Given problem:
Using the listing below, copy every line that mentions "scene".

Source material:
########################################
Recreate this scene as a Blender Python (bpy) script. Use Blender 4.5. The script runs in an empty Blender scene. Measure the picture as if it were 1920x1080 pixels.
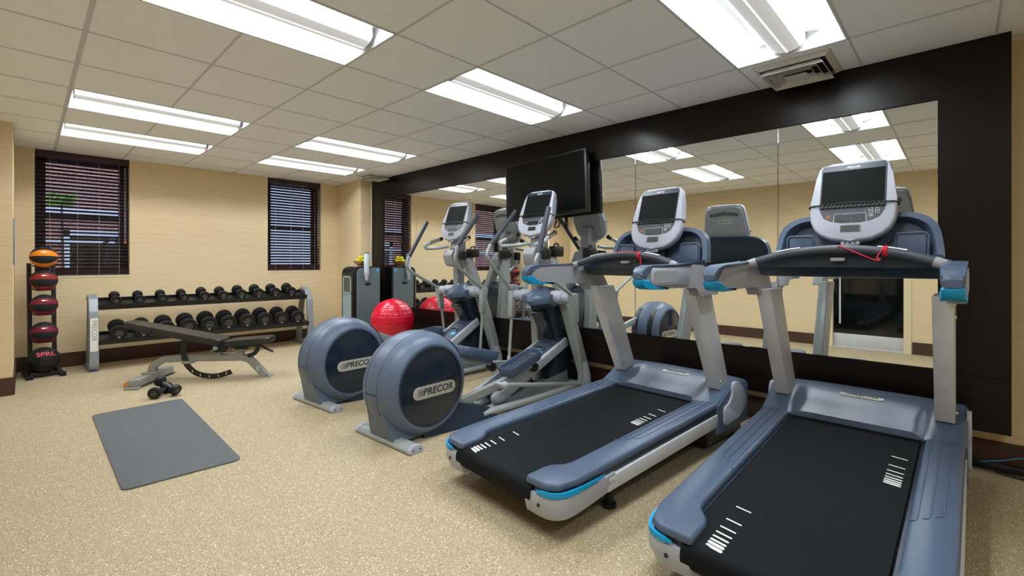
import bpy, bmesh, math, random
from mathutils import Vector, Matrix
random.seed(7)
SC = bpy.context.scene
COL = SC.collection
PI = math.pi

# ------------------------------------------------------------------ camera, world, exposure
H = 2.51                                   # ceiling height
cam_d = bpy.data.cameras.new('camera')
cam_d.sensor_width = 36.0
cam_d.lens = 876.0 / 1920.0 * 36.0
cam_d.shift_y = -48.2 / 1920.0
cam_d.clip_start = 0.02
cam = bpy.data.objects.new('camera', cam_d)
COL.objects.link(cam)
cam.location = (0, 0, 1.222)
cam.rotation_euler = (PI / 2, 0, -math.radians(46.15))
SC.camera = cam

world = bpy.data.worlds.new('world')
SC.world = world
world.use_nodes = True
bg = world.node_tree.nodes['Background']
bg.inputs['Color'].default_value = (0.62, 0.74, 1.0, 1)
bg.inputs['Strength'].default_value = 1.4
SC.view_settings.view_transform = 'Standard'
SC.view_settings.look = 'None'
SC.view_settings.gamma = 1.0
SC.view_settings.use_curve_mapping = False
SC.view_settings.exposure = 0.58
LAMP_W = 13.5                               # watts of each of the two lamps inside every ceiling fixture

# ------------------------------------------------------------------ materials
MATS = {}

def srgb(r, g, b):
    f = lambda c: (c / 255 / 12.92) if c / 255 <= 0.04045 else ((c / 255 + 0.055) / 1.055) ** 2.4
    return (f(r), f(g), f(b), 1)

def mat(name, col, rough=0.5, metal=0.0, noise=0.05, nscale=40.0, bump=0.0, bscale=200.0, coat=0.0, emis=0.0, ecol=None, trans=0.0, spec=0.5, alpha=1.0):
    if name in MATS:
        return MATS[name]
    m = bpy.data.materials.new(name)
    m.use_nodes = True
    nt = m.node_tree
    b = nt.nodes['Principled BSDF']
    b.inputs['Roughness'].default_value = rough
    b.inputs['Metallic'].default_value = metal
    b.inputs['Coat Weight'].default_value = coat
    b.inputs['Specular IOR Level'].default_value = spec
    b.inputs['Transmission Weight'].default_value = trans
    b.inputs['Alpha'].default_value = alpha
    if emis:
        b.inputs['Emission Color'].default_value = ecol or col
        b.inputs['Emission Strength'].default_value = emis
    tc = nt.nodes.new('ShaderNodeTexCoord')
    if noise:
        n = nt.nodes.new('ShaderNodeTexNoise')
        n.inputs['Scale'].default_value = nscale
        n.inputs['Detail'].default_value = 3
        nt.links.new(tc.outputs['Object'], n.inputs['Vector'])
        r = nt.nodes.new('ShaderNodeValToRGB')
        r.color_ramp.elements[0].position = 0.3
        r.color_ramp.elements[1].position = 0.7
        r.color_ramp.elements[0].color = tuple(c * (1 - noise) for c in col[:3]) + (1,)
        r.color_ramp.elements[1].color = tuple(min(1, c * (1 + noise)) for c in col[:3]) + (1,)
        nt.links.new(n.outputs['Fac'], r.inputs['Fac'])
        nt.links.new(r.outputs['Color'], b.inputs['Base Color'])
    else:
        b.inputs['Base Color'].default_value = col
    if bump:
        n2 = nt.nodes.new('ShaderNodeTexNoise')
        n2.inputs['Scale'].default_value = bscale
        n2.inputs['Detail'].default_value = 2
        nt.links.new(tc.outputs['Object'], n2.inputs['Vector'])
        bp = nt.nodes.new('ShaderNodeBump')
        bp.inputs['Strength'].default_value = bump
        bp.inputs['Distance'].default_value = 0.002
        nt.links.new(n2.outputs['Fac'], bp.inputs['Height'])
        nt.links.new(bp.outputs['Normal'], b.inputs['Normal'])
    MATS[name] = m
    return m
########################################
Task output:
Recreate this scene as a Blender Python (bpy) script. Use Blender 4.5. The script runs in an empty Blender scene. Measure the picture as if it were 1920x1080 pixels.
SC = bpy.context.scene